*Data excerpt:*
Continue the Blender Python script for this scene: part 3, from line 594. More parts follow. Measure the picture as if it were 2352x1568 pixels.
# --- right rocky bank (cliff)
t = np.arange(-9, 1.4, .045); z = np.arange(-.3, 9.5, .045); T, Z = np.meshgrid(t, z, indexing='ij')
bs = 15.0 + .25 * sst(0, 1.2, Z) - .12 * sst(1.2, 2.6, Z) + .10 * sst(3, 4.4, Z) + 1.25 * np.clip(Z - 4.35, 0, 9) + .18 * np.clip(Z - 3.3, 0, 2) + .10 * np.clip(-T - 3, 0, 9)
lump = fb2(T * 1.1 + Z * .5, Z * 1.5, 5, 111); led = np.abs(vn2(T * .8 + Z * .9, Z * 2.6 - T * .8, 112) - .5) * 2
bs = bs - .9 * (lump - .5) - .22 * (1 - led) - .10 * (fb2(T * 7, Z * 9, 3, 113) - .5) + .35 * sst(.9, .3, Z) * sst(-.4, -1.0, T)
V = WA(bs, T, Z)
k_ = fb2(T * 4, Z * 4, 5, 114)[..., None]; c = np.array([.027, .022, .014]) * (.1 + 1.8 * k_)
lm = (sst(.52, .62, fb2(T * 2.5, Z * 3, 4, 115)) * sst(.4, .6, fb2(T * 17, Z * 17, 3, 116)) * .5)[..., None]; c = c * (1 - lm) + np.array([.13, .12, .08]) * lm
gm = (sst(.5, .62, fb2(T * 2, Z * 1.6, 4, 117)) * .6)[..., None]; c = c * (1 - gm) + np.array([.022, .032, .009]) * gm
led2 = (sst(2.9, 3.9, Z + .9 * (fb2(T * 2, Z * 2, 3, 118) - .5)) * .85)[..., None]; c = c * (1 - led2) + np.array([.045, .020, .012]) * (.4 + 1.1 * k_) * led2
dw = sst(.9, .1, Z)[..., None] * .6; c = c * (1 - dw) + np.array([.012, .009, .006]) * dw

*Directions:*
Repeat the preceding lines exactly, please, every one of them.

*Response:*
Continue the Blender Python script for this scene: part 3, from line 594. More parts follow. Measure the picture as if it were 2352x1568 pixels.
# --- right rocky bank (cliff)
t = np.arange(-9, 1.4, .045); z = np.arange(-.3, 9.5, .045); T, Z = np.meshgrid(t, z, indexing='ij')
bs = 15.0 + .25 * sst(0, 1.2, Z) - .12 * sst(1.2, 2.6, Z) + .10 * sst(3, 4.4, Z) + 1.25 * np.clip(Z - 4.35, 0, 9) + .18 * np.clip(Z - 3.3, 0, 2) + .10 * np.clip(-T - 3, 0, 9)
lump = fb2(T * 1.1 + Z * .5, Z * 1.5, 5, 111); led = np.abs(vn2(T * .8 + Z * .9, Z * 2.6 - T * .8, 112) - .5) * 2
bs = bs - .9 * (lump - .5) - .22 * (1 - led) - .10 * (fb2(T * 7, Z * 9, 3, 113) - .5) + .35 * sst(.9, .3, Z) * sst(-.4, -1.0, T)
V = WA(bs, T, Z)
k_ = fb2(T * 4, Z * 4, 5, 114)[..., None]; c = np.array([.027, .022, .014]) * (.1 + 1.8 * k_)
lm = (sst(.52, .62, fb2(T * 2.5, Z * 3, 4, 115)) * sst(.4, .6, fb2(T * 17, Z * 17, 3, 116)) * .5)[..., None]; c = c * (1 - lm) + np.array([.13, .12, .08]) * lm
gm = (sst(.5, .62, fb2(T * 2, Z * 1.6, 4, 117)) * .6)[..., None]; c = c * (1 - gm) + np.array([.022, .032, .009]) * gm
led2 = (sst(2.9, 3.9, Z + .9 * (fb2(T * 2, Z * 2, 3, 118) - .5)) * .85)[..., None]; c = c * (1 - led2) + np.array([.045, .020, .012]) * (.4 + 1.1 * k_) * led2
dw = sst(.9, .1, Z)[..., None] * .6; c = c * (1 - dw) + np.array([.012, .009, .006]) * dw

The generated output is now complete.